Crazy Heart reminds me more than a little of one of my favorite films, Tender Mercies.  (Horton Foote is my favorite screenwriter…if I am forced to name a favorite.)  In that film, Robert Duvall plays Mac Sledge, a washed-up country singer who has to kick the bottle to find a new life before trying to make some amends in the one he drank away.  It is a tender tale.

The storyline for Crazy Heart, and the appearance of Duvall in a supporting role, evoke Tender Mercies, and this film, too, has its share of poignant moments.

This movie belongs to Jeff Bridges, who plays Bad Blake, an alcoholic country singer who has become his own worst enemy, and Maggie Gyllenhaal, who plays Jean Craddock, a single mother and journalist who falls in love with Bad.  Both Bridges and Gyllenhaal are nominated for Oscars.

I love this movie beyond the performances and the music (Ryan Bingham and T-Bone Burnett earned an Oscar nomination for the song “The Weary Kind”).  I guess this film moves me deeply because of the way it addresses two main ideas in the story.

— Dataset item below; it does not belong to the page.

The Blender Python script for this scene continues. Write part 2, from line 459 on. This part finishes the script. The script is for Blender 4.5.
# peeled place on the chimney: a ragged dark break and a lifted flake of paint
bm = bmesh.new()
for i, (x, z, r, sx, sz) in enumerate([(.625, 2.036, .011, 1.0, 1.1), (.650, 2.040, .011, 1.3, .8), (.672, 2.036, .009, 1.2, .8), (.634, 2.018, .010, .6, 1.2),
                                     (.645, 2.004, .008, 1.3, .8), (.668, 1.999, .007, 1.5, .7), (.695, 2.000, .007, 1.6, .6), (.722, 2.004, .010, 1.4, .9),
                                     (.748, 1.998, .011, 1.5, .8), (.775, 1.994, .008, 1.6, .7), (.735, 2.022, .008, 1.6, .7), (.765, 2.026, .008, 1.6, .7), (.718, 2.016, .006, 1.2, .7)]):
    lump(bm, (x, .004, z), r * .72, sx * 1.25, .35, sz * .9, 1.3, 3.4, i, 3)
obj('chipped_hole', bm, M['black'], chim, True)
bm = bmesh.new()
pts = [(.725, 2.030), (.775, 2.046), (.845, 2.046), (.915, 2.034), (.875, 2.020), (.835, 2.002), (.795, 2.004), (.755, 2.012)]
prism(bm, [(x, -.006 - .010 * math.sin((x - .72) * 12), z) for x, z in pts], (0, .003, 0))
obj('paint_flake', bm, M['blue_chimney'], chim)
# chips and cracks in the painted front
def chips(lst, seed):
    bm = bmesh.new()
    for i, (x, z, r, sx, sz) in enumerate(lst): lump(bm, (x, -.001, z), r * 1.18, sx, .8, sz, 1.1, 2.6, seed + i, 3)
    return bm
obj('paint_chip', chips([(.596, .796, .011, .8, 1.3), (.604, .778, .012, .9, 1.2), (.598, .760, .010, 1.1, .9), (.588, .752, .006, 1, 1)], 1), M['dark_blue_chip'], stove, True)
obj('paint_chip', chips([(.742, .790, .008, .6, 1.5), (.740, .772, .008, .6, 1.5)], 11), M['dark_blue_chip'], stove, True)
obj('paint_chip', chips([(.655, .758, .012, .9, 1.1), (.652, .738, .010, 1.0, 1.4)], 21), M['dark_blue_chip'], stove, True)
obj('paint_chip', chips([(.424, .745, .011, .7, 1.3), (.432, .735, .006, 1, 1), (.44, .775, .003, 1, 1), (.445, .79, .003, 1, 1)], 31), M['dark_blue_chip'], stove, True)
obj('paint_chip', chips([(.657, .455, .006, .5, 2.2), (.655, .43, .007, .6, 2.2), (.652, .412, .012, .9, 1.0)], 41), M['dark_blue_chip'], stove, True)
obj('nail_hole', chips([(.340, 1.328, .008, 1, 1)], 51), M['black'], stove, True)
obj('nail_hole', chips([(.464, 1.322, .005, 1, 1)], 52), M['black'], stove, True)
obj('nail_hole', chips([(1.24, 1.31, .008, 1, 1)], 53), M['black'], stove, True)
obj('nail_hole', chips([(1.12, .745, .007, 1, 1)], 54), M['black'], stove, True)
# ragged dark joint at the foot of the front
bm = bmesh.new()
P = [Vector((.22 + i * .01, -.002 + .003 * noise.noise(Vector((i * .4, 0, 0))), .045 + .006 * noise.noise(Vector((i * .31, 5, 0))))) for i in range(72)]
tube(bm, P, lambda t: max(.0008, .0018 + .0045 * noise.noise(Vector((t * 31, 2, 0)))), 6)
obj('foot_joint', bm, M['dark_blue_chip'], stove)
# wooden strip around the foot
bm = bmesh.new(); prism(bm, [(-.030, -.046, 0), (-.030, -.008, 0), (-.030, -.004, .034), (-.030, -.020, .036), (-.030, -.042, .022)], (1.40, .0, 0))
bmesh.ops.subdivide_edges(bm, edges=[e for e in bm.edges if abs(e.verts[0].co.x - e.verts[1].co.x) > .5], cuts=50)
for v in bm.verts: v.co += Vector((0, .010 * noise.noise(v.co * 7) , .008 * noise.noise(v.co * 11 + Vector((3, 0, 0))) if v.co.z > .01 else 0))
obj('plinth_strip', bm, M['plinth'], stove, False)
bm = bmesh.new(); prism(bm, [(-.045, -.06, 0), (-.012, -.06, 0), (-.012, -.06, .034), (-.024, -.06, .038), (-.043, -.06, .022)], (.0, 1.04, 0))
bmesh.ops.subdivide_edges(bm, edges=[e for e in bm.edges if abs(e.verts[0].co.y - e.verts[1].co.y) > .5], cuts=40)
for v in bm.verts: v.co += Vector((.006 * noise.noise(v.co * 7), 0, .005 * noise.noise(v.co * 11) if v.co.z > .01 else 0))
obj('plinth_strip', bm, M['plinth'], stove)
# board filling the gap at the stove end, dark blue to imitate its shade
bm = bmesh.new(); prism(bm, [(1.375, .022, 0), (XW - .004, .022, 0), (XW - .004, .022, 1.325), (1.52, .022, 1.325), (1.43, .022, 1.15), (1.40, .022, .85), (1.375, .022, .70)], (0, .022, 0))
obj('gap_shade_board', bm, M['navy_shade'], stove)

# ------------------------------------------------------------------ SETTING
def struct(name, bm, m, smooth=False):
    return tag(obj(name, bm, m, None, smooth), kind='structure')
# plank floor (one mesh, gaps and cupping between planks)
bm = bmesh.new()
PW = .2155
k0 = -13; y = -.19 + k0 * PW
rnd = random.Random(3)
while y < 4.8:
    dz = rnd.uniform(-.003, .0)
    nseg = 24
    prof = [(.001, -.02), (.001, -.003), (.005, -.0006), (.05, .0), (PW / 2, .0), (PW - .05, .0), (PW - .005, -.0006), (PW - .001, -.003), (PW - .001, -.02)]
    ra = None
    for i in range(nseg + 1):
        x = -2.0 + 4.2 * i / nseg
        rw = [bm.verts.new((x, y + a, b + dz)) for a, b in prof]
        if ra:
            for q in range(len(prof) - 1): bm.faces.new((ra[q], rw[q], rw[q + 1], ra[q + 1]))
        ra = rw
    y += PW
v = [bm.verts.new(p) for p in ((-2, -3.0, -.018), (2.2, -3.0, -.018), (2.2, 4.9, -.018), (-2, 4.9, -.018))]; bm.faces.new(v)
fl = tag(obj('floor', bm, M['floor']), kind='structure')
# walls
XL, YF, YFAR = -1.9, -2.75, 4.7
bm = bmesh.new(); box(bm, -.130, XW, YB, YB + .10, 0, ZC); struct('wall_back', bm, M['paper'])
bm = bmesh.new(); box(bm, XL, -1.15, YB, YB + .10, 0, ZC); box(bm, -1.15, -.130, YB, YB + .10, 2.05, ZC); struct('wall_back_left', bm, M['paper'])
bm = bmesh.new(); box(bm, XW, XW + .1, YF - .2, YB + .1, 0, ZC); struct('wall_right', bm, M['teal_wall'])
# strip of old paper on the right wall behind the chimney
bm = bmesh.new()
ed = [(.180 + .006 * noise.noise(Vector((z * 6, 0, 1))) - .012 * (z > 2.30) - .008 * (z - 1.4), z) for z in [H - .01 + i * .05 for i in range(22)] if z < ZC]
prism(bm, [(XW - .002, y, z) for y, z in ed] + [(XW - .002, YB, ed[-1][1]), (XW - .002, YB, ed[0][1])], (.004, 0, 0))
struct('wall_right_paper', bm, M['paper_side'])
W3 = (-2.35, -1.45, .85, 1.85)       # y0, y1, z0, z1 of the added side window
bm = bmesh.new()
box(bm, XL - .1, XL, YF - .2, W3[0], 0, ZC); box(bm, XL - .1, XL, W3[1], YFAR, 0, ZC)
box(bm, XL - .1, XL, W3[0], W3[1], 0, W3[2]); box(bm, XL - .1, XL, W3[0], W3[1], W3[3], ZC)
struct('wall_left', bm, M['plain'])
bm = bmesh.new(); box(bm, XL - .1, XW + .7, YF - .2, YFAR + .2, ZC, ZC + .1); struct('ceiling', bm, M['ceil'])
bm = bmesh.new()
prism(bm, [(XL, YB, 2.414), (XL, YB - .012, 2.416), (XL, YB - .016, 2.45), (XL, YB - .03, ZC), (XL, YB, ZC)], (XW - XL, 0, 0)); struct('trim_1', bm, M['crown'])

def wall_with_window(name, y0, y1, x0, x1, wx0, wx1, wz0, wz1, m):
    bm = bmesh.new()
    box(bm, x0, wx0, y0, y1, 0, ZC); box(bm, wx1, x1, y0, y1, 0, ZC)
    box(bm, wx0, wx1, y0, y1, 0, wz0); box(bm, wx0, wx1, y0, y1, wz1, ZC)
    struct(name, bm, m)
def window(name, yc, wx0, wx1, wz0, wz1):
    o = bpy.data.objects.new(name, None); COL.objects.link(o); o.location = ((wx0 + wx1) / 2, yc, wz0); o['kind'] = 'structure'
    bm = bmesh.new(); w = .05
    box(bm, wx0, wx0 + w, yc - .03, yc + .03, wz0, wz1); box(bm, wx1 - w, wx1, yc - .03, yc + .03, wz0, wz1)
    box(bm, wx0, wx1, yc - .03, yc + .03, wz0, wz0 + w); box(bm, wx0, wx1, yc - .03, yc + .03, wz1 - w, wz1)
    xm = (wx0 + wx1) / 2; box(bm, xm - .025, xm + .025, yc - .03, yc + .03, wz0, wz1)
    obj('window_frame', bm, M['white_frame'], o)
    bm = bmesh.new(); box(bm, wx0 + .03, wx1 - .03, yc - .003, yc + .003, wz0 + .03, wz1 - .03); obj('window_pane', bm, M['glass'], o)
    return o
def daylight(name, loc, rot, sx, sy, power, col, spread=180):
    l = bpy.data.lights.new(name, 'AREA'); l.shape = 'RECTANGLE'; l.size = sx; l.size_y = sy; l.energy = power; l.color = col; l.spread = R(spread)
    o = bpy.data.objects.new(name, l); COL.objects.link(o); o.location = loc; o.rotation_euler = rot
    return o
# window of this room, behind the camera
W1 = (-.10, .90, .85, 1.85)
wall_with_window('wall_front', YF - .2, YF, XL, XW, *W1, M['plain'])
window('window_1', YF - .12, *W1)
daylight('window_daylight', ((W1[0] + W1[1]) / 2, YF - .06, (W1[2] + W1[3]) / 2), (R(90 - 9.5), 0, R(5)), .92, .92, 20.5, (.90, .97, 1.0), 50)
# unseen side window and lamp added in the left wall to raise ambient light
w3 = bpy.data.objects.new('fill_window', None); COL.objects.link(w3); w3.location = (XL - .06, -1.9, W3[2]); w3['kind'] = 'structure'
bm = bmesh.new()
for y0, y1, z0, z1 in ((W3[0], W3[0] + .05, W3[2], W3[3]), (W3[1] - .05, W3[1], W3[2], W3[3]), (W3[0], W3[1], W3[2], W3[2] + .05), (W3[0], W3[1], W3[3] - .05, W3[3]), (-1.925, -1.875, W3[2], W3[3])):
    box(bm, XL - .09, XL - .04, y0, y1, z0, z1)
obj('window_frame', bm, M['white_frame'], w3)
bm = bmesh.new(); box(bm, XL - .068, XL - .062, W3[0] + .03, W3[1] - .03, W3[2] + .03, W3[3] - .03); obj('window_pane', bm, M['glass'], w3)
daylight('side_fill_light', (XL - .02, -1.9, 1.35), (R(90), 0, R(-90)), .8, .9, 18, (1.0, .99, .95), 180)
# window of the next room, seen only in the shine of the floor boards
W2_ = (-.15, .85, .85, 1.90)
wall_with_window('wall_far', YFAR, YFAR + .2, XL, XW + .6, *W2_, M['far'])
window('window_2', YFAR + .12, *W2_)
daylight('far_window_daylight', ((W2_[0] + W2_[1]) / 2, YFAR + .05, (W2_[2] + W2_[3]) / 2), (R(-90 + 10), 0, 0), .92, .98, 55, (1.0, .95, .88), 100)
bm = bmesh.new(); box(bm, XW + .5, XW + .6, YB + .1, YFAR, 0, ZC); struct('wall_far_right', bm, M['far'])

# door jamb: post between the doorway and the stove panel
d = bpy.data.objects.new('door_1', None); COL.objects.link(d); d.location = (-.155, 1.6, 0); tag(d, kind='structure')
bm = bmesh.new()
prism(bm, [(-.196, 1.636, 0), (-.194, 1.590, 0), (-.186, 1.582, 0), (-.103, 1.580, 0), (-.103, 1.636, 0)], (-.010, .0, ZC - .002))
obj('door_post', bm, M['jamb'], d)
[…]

As you get older, you realize that there aren’t as many chances at the important things as you thought there would be.   When you are young, it seems that opportunity (for love or for professional success or whatever is most important to you) is right around the corner if you don’t have it.  And, I suppose “it” does come around more often in youth than later on either because there are more options open to us when we are young or because we are more open at that time to the options we see.

But, it’s Crazy Heart is not just about chances – chances squandered and chances taken – it is also about redemption.

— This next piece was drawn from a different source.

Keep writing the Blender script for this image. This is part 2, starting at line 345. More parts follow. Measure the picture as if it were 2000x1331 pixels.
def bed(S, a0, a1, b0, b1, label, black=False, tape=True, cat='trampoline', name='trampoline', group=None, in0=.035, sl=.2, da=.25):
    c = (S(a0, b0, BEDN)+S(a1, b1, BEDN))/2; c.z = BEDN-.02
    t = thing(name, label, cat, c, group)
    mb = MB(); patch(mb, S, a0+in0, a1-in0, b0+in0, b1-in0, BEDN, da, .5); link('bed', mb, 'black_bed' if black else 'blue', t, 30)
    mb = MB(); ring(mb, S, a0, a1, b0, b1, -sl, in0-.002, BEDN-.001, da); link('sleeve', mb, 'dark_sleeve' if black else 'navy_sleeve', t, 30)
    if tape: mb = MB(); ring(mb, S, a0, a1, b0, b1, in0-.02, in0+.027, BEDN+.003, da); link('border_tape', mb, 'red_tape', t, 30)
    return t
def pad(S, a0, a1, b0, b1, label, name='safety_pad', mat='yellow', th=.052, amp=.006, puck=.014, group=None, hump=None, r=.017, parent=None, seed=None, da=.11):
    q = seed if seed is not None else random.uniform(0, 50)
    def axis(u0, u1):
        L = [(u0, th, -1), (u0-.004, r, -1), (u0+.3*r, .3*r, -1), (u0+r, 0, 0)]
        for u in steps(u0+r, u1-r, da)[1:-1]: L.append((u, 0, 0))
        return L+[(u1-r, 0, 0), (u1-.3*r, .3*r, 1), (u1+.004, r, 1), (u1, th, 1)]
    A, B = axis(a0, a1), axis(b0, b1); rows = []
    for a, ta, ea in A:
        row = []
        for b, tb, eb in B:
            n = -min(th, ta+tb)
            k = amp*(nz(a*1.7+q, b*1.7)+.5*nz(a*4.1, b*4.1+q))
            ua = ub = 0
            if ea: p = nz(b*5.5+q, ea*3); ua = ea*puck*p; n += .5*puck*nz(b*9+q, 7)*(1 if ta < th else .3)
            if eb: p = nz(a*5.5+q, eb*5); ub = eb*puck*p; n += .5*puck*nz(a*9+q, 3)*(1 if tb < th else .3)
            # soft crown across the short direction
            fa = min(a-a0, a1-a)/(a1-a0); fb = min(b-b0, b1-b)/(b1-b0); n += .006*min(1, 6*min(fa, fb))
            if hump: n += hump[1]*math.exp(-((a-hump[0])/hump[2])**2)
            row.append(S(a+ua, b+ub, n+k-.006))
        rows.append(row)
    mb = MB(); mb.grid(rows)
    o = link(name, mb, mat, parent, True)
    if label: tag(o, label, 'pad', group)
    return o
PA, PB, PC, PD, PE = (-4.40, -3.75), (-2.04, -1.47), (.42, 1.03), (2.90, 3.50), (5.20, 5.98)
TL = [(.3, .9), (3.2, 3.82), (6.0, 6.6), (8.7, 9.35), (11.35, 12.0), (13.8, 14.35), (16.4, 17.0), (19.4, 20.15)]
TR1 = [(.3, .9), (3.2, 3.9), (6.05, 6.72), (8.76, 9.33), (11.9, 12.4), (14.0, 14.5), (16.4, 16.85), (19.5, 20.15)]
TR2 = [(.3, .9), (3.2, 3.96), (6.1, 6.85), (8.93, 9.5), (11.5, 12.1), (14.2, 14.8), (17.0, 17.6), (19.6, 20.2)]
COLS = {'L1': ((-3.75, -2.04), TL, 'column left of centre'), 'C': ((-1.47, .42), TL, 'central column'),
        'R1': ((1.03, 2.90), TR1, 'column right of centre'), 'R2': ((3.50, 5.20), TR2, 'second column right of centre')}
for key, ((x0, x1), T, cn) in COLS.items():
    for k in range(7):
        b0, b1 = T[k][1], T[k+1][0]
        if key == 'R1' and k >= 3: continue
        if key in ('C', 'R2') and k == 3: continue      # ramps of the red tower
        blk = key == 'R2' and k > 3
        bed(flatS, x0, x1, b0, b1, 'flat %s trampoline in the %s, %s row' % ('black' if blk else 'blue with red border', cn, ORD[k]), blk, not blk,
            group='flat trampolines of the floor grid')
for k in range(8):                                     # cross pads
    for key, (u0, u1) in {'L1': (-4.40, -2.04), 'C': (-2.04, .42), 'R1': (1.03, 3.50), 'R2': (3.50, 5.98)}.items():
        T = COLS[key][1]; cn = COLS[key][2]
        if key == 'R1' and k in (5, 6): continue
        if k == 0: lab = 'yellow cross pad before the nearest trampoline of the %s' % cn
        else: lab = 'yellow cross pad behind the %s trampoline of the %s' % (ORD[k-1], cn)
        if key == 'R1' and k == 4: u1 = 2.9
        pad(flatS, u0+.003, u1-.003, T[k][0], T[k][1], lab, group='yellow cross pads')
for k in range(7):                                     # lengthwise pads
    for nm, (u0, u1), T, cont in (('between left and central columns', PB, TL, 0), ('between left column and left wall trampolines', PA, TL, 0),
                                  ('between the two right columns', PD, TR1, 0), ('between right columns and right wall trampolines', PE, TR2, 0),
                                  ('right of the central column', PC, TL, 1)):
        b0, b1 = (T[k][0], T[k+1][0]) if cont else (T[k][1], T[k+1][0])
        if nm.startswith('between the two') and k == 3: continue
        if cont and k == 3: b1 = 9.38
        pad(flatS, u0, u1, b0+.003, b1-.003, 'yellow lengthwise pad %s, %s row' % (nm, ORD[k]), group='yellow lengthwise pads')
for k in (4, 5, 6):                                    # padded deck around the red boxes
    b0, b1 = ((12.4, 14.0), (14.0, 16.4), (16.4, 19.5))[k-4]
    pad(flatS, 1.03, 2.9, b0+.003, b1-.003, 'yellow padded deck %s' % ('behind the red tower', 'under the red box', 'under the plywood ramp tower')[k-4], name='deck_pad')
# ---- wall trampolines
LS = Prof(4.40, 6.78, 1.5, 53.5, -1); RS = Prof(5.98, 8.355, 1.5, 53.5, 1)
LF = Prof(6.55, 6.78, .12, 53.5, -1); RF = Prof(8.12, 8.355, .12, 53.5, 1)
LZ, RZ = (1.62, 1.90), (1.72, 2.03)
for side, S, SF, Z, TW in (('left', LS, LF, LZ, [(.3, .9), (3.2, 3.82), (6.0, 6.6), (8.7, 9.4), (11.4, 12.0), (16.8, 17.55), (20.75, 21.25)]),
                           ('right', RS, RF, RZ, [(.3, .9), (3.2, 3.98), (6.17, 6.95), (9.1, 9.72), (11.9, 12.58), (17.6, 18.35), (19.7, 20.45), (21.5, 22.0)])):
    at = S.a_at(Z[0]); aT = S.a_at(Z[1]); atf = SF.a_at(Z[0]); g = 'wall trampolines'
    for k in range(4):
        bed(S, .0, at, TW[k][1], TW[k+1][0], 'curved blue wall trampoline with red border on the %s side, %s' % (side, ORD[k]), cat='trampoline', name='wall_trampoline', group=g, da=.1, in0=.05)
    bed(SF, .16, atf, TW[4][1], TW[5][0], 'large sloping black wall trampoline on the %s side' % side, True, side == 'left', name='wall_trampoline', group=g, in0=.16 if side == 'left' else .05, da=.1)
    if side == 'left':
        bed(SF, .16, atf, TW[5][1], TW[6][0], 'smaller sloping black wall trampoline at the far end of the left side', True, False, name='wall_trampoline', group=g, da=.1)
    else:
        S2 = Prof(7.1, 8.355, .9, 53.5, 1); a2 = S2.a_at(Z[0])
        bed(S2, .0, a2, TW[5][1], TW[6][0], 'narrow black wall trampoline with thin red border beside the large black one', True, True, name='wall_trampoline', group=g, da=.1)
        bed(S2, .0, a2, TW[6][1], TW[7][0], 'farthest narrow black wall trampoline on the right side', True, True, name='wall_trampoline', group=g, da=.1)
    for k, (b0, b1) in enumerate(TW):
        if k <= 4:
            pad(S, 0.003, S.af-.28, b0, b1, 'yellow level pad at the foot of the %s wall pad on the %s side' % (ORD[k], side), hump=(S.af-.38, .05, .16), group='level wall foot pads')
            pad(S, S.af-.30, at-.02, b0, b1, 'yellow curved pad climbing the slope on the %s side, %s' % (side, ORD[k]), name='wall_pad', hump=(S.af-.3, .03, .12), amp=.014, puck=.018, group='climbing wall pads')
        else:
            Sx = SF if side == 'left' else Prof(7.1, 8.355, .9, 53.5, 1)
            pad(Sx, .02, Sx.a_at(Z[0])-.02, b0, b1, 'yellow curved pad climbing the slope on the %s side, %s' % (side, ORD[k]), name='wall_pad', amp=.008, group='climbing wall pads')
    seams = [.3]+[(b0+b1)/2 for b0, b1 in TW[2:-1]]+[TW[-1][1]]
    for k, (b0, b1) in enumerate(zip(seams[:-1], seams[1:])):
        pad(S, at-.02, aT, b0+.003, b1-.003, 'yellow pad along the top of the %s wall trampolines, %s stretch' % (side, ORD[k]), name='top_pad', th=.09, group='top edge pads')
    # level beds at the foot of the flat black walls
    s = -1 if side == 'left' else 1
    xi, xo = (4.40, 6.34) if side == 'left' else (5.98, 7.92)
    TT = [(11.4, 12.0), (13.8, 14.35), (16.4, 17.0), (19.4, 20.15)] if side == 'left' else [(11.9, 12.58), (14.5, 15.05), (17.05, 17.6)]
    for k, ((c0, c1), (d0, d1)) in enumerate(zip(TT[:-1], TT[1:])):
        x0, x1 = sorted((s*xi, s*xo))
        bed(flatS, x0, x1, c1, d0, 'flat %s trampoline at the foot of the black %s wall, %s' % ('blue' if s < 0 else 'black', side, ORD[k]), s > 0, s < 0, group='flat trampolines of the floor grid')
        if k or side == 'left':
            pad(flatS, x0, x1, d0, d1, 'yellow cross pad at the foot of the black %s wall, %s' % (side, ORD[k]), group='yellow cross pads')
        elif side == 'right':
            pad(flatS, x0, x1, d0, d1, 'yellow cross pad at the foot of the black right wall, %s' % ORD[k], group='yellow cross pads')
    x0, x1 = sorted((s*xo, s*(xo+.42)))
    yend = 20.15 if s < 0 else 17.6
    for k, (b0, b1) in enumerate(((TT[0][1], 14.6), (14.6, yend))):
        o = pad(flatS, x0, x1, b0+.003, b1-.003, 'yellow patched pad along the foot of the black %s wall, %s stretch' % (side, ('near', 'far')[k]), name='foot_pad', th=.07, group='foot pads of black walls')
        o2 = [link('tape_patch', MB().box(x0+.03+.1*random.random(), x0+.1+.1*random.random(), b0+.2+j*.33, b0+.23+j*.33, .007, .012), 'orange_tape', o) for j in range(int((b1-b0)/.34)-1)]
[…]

It is never too late for redemption, but as important as that is, being redeemed gives you the moment rather than another chance.  You could say that being redeemed gives you a chance at another chance if it does come along.  While redemption is good for its own sake, you still have to hope another chance comes along and be prepared for it when (if) it does.

What a lovely, sad movie about squandered time and missed chances and making mistakes…and about redemption.  I am neither of these main characters, but I identify with the humanity of both of them.